Check every line of the entries below for the word "Blender", and copy the ones that have it.

------ Records provided

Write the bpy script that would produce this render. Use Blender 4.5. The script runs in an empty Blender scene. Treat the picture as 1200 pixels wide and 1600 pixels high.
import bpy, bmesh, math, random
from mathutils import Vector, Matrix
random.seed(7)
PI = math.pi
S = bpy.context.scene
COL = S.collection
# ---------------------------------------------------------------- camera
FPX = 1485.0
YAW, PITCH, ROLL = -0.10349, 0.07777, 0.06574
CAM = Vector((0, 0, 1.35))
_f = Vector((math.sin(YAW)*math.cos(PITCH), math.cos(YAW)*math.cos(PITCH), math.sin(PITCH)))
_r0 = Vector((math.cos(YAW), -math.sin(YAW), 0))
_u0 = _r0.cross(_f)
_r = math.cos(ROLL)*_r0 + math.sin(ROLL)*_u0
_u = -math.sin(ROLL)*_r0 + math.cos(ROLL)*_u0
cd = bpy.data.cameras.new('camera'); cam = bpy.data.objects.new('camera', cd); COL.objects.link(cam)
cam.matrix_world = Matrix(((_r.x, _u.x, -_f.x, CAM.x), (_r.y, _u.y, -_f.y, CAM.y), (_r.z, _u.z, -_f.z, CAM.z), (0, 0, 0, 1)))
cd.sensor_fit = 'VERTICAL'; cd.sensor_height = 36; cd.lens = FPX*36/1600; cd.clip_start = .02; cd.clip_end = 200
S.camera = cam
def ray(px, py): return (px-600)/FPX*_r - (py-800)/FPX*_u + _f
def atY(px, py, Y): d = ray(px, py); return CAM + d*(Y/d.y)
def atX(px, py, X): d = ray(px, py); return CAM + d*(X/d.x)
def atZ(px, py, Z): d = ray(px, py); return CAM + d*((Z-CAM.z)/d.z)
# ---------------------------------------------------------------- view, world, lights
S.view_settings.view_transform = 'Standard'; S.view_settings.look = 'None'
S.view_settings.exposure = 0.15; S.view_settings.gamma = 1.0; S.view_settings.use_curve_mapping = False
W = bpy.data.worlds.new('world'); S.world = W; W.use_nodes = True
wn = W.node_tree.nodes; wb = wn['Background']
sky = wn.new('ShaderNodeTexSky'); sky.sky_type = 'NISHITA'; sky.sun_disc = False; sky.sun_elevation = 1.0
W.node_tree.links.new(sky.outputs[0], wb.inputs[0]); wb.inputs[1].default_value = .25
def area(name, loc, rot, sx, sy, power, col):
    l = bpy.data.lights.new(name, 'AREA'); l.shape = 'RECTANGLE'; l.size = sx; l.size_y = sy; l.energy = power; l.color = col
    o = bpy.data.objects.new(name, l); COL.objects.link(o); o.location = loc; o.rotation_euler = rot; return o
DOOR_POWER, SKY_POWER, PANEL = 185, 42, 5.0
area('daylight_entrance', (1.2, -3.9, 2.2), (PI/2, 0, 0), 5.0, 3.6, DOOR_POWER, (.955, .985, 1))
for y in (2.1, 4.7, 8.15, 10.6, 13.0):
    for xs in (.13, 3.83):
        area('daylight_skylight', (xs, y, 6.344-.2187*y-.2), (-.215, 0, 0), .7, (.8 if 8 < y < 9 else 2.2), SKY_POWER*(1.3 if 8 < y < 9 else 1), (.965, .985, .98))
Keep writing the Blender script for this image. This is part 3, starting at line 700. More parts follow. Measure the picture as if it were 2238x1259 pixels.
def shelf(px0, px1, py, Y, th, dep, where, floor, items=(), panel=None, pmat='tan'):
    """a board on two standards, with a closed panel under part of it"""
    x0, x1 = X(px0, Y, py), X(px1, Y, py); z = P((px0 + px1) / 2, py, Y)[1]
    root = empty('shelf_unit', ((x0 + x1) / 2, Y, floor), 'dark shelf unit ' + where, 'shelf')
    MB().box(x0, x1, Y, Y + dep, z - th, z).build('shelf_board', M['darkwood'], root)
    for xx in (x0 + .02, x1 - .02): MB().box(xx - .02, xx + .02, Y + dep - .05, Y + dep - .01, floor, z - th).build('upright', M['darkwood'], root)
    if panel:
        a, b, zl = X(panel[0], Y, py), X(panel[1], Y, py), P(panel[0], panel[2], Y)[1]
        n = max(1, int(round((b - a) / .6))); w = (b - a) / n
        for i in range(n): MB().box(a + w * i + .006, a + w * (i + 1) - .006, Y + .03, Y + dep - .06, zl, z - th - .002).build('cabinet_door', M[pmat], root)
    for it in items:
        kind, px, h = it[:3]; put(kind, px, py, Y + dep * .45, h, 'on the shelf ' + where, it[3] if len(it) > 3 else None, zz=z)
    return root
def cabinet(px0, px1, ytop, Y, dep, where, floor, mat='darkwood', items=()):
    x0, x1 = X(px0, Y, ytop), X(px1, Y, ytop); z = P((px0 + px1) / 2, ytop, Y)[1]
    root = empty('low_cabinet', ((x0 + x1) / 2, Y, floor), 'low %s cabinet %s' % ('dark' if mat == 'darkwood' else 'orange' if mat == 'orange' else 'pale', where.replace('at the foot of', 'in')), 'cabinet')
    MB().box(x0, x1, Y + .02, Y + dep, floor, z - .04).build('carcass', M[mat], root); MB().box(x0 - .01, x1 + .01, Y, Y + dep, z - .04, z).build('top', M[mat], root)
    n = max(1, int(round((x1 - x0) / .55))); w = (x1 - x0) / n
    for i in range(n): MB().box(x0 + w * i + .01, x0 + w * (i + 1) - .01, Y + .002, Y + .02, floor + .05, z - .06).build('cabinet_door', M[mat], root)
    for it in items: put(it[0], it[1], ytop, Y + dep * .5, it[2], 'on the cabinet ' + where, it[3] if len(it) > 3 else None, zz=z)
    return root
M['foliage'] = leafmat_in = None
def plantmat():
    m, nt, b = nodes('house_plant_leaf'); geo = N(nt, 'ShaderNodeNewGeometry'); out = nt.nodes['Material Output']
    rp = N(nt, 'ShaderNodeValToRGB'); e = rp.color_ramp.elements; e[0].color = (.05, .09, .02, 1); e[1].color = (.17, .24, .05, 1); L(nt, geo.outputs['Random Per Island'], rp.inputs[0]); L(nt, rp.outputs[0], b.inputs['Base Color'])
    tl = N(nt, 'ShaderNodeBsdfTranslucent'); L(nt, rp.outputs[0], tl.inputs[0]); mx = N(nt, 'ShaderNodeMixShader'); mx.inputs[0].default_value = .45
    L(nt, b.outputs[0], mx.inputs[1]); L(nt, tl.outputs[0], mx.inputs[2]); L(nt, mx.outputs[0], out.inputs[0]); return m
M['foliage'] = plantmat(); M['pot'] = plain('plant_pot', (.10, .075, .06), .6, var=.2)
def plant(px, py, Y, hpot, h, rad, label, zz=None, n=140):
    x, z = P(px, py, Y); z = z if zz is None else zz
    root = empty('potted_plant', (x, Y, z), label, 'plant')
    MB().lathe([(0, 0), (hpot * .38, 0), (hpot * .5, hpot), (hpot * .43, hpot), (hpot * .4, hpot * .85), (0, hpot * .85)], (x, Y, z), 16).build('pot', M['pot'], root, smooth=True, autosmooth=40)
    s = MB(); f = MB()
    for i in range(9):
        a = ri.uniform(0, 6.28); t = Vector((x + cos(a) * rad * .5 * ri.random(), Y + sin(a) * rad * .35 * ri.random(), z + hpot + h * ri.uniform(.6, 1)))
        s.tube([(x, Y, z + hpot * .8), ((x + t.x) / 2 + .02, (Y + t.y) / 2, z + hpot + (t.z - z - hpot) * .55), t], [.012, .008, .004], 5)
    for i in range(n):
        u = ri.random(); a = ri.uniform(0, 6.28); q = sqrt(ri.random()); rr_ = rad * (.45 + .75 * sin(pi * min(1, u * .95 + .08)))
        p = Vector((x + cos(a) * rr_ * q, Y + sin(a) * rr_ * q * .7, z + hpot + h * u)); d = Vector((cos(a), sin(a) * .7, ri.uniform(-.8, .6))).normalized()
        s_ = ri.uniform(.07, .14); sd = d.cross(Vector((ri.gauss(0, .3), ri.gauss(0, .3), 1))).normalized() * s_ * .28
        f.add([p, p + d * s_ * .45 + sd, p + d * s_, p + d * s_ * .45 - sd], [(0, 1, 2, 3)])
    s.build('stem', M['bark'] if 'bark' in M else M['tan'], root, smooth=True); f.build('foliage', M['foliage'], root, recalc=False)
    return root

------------

* **Expected answer**:
Write the bpy script that would produce this render. Use Blender 4.5. The script runs in an empty Blender scene. Treat the picture as 1200 pixels wide and 1600 pixels high.
Keep writing the Blender script for this image. This is part 3, starting at line 700. More parts follow. Measure the picture as if it were 2238x1259 pixels.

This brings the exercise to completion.